Marcel Winatschek

Status and the Velvet Rope

The summer before, D E N A turned up on dance floors from New York to Tokyo with Cash, Diamond Rings, Swimming Pools—a track so light and propulsive it felt like it had always existed, just waiting to be found. The Bulgarian-born producer and performer had landed in Berlin not long before that, slotting herself into the city’s club ecosystem with the ease of someone who had been rehearsing for exactly that room her whole life. The follow-up goes somewhere more interesting.

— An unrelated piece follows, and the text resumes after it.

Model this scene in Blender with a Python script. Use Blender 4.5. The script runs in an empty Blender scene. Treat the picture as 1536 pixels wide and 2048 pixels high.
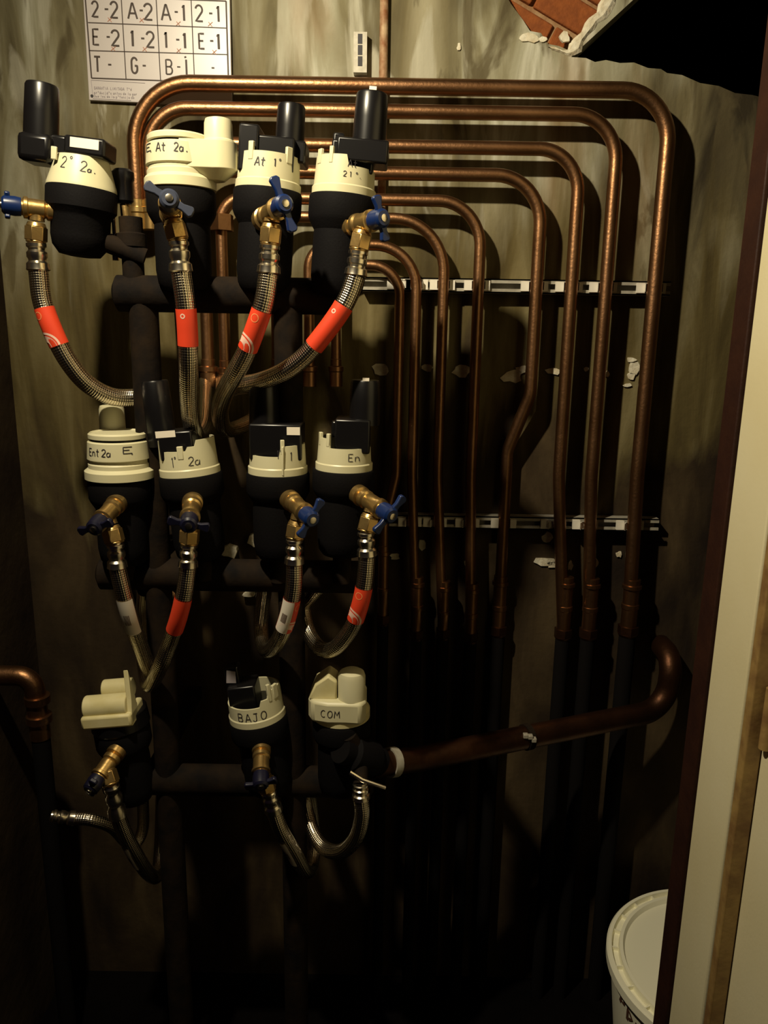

Guest List is built on a rhythm borrowed from Balkan music—she’s upfront about that—and the subject is the guest list itself, read as a status symbol. The song is about being on the list as a privilege, she explained. Who gets in, who doesn’t. That line at the door that divides people—and what it says about all of them. She shot the video back in Bulgaria, at one of the country’s elaborate school-leaver balls. Events she describes as the Oscars of adolescence—one night to be lords and ladies before real life reasserts itself. The contrast between the theatrical glamour these kids pour into a single evening and the economic reality surrounding it is the whole point. Dressed-up bodies against a stripped-back country. The wish to matter, performed in a ballroom for one night only.

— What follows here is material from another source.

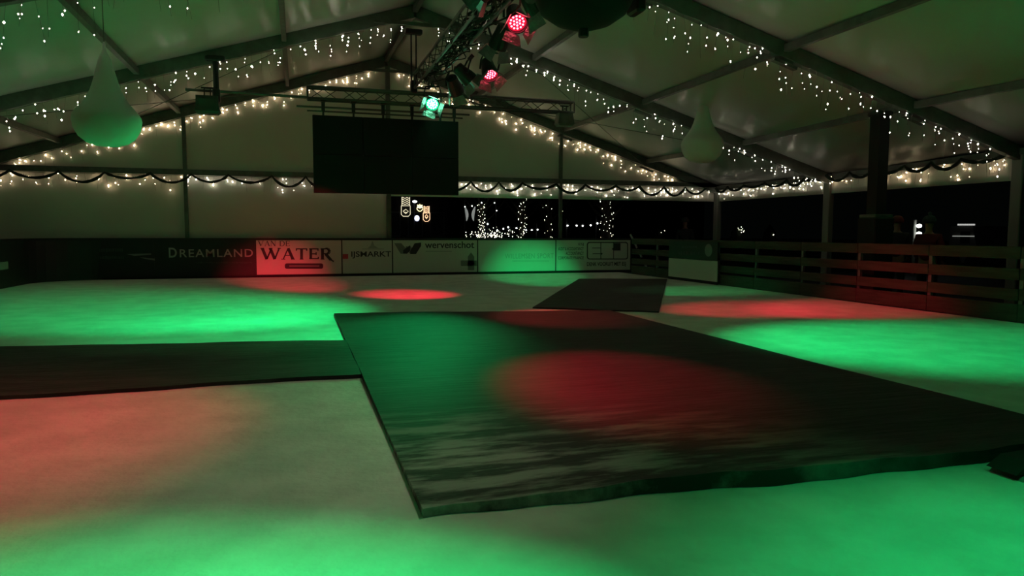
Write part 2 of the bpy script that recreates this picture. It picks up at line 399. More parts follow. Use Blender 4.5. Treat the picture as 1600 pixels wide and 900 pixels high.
# ---------------------------------------------------------------- stage lamps
def led_mat(name, colr, core): return mat(name, colr, .4, emit=core, es=1)
M['led_g'] = mat('led_green', (.1, .6, .3), .3, emit=(.25, 1, .55), es=30)
M['led_r'] = mat('led_red', (.6, .1, .1), .3, emit=(1, .08, .13), es=14)
M['lens_g'] = mat('lens_green', (.05, .3, .15), .3, emit=(0, 1, .3), es=1.4)
M['lens_r'] = mat('lens_red', (.3, .03, .05), .3, emit=(1, .01, .05), es=.7)
M['foil'] = mat('foil', (.20, .22, .22), .35, .4, bump=.8, bscale=18)
def spotlamp(pos, target, col, power, size, label, blend=.7, doors=True, radius=.09):
    """PAR can: yoke, can body, LED face, barn doors and its real light"""
    pos = Vector(pos); d = (Vector(target)-pos).normalized(); root = thing('stage_lamp', pos, label, 'stage light')
    root.rotation_euler = d.to_track_quat('-Z', 'Y').to_euler(); root.scale = (1.4, 1.4, 1.4)
    isg = col == GREEN
    c = MB(); c.lathe([(.03, .20), (.075, .19), (.085, .10), (.10, .02), (.105, -.03), (.105, -.06), (.096, -.06), (.094, -.02), (.01, -.02)], n=20, cap=False)
    c.build('lamp_body', M['black'], root, local=True)
    MB().lathe([(.0, -.028), (.092, -.028), (.092, -.022), (.0, -.022)], n=20, cap=False).build('lens', M['lens_g' if isg else 'lens_r'], root, local=True)
    l = MB()
    for r_, n in ((.0, 1), (.032, 6), (.064, 12)):
        for i in range(n):
            x, y = r_*math.cos(2*PI*i/n+.3), r_*math.sin(2*PI*i/n+.3)
            l.lathe([(.0, -.036), (.009, -.034), (.011, -.028)], c=(x, y, 0), n=6, cap=False)
    tag(l.build('led_cells', M['led_g' if isg else 'led_r'], root, local=True), kind='stuff')
    y = MB(); y.tube([(-.12, 0, .05), (-.125, .1, .10), (-.10, .2, .13), (.10, .2, .13), (.125, .1, .10), (.12, 0, .05)], .012, 5)
    y.cbox((0, .23, .13), (.05, .07, .05)); y.build('yoke', M['black'], root, local=True)
    if doors:
        for i in range(4):
            a = i*PI/2+.35; ca, sa = math.cos(a), math.sin(a)
            q = []
            for (s, r_, z) in ((-.075, .10, -.06), (.075, .10, -.06), (.105, .155, -.17), (-.105, .155, -.17)):
                q.append((ca*r_-sa*s, sa*r_+ca*s, z))
            f = MB(); f.add(q+[(x_*.985, y_*.985, z_-.002) for x_, y_, z_ in q], [(0, 1, 2, 3), (7, 6, 5, 4), (0, 4, 5, 1), (1, 5, 6, 2), (2, 6, 7, 3), (3, 7, 4, 0)])
            f.build('barn_door', M['foil'], root, local=True)
    ld = bpy.data.lights.new('stage_lamp_light', 'SPOT'); lo = bpy.data.objects.new('stage_lamp_light', ld); C.objects.link(lo)
    ld.color = col; ld.energy = power; ld.spot_size = size; ld.spot_blend = blend; ld.shadow_soft_size = radius
    lo.location = pos+d*.26; lo.rotation_euler = d.to_track_quat('-Z', 'Y').to_euler()
    return root
R = math.radians
LX, LZ = 2.95, 4.0
# (position, aim on the ice, colour, power factor, cone, label)
lamps = [
 ((2.66, 14.45, 3.80), (1.0, 8.0, 0), GREEN, .85, 28, 'bright green stage lamp at the far end of the long truss'),
 ((2.95, 13.6, 3.95), (6.0, 18.2, 0), GREEN, .30, 26, 'dark-backed stage lamp next to the bright green one'),
 ((3.02, 12.9, 4.02), (7.8, 13.2, 0), GREEN, .50, 28, 'dark-backed stage lamp between the bright green and the far red lamp'),
 ((3.28, 12.3, 4.00), (3.6, 9.5, 0), RED, .42, 30, 'red stage lamp with red barn doors, halfway along the long truss'),
 ((2.20, 8.6, 4.15), (-1.7, 11.9, 0), GREEN, 2.5, 58, 'stage lamp above the top of the picture lighting the left back ice green'),
 ((3.00, 10.7, 4.10), (2.05, 13.8, 0), RED, 1.25, 25, 'stage lamp on the long truss aimed at the round red pool by the back'),
 ((2.88, 9.4, 4.05), (2.5, 5.3, 0), RED, .75, 25, 'red stage lamp with a round face of lit diodes, nearest the camera'),
 ((3.00, 6.0, 4.15), (6.1, 17.9, .1), GREEN, 7.5, 14, 'stage lamp above the picture aimed low at the green banners at the back'),
 ((2.20, 4.9, 4.15), (-.15, 17.9, .1), RED, 7.0, 13, 'stage lamp above the picture aimed low at the red-lit banner at the back'),
 ((3.00, 8.3, 4.15), (8.2, 9.4, .2), RED, .85, 28, 'stage lamp over the big mat aimed at the right fence'),
 ((3.00, 9.0, 4.15), (6.8, 9.8, 0), RED, .45, 30, 'stage lamp above the picture aimed at the red band right of the big mat'),
 ((3.00, 7.3, 4.15), (6.5, 6.2, 0), GREEN, 1.5, 50, 'stage lamp above the top of the picture lighting the right ice green'),
 ((2.20, 7.7, 4.15), (-.4, 8.9, 0), GREEN, 1.0, 46, 'stage lamp above the top of the picture lighting the left ice beyond the narrow mat'),
 ((2.20, 5.9, 4.15), (-3.8, 4.6, 0), RED, .60, 56, 'stage lamp above the top of the picture lighting the left ice red'),
 ((2.20, 2.2, 4.15), (-.7, 1.3, 0), GREEN, 1.7, 52, 'stage lamp overhead lighting the near left ice green'),
 ((3.00, 1.6, 4.15), (2.7, .9, 0), GREEN, .5, 66, 'stage lamp overhead lighting the near right ice green'),
 ((2.20, 3.4, 4.15), (-.6, 4.6, 0), (1, .74, .58), .13, 75, 'added dim white fill lamp overhead lighting the ice left of the big mat'),  # unseen fill lamp, added to lift the ambient light on the near ice
 ((2.20, 1.2, 4.15), (-4.0, -.5, 0), GREEN, 2.0, 70, 'added unseen green fill lamp overhead lighting the ice left of the camera'),  # unseen lamp, added so green light bounces off the ice to the roof
 ((3.00, .8, 4.15), (7.5, 1.0, 0), GREEN, 2.0, 70, 'added unseen green fill lamp overhead lighting the ice right of the camera'),  # its partner on the right, likewise added for green bounce on the roof
]
for p_, t_, c_, k_, a_, lab in lamps: spotlamp(p_, t_, c_, SPOT*k_*(2.0 if c_ is RED else 1.0), R(a_), lab, blend=.85)

# large black moving head hanging nearest the camera
root = thing('moving_head_light', (2.62, 6.2, 3.1), 'big black moving head fixture at the top edge, nearest the camera', 'stage light')
hc = Vector((2.60, 6.35, 3.30))
b = MB(); b.smooth = True; b.lathe([(.02, -.19), (.12, -.18), (.27, -.13), (.40, -.04), (.46, .08), (.46, .32), (.38, .42), (.05, .45)], c=hc, n=36); b.build('head', M['blackmatt'], root)
MB().lathe([(.045, -.26), (.05, -.25), (.05, -.17)], c=hc, n=12).build('lens_nub', M['black'], root)
b = MB(); b.cbox(hc+Vector((.53, -.02, .20)), (.10, .24, .42), .02); b.cbox(hc+Vector((-.50, -.02, .22)), (.10, .24, .40), .02); b.cbox(hc+Vector((0, 0, .55)), (1.12, .28, .20), .02); b.build('yoke', M['black'], root)
b = MB(); b.cbox(hc+Vector((0, 0, .74)), (.42, .36, .2), .02); b.bar(hc+Vector((0, 0, .8)), hc+Vector((0, 0, 1.05)), .08, .08); b.build('base', M['black'], root)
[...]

It’s a sharper lens than most pop songs point at this stuff. The guest list exists everywhere—Berlin has its own version, the party invitations that double as social proof, the brand events where being seen is the whole transaction. But D E N A finds the rawest version of it at home, among teenagers who understand instinctively that the door is the metaphor and they’re standing on the wrong side of it.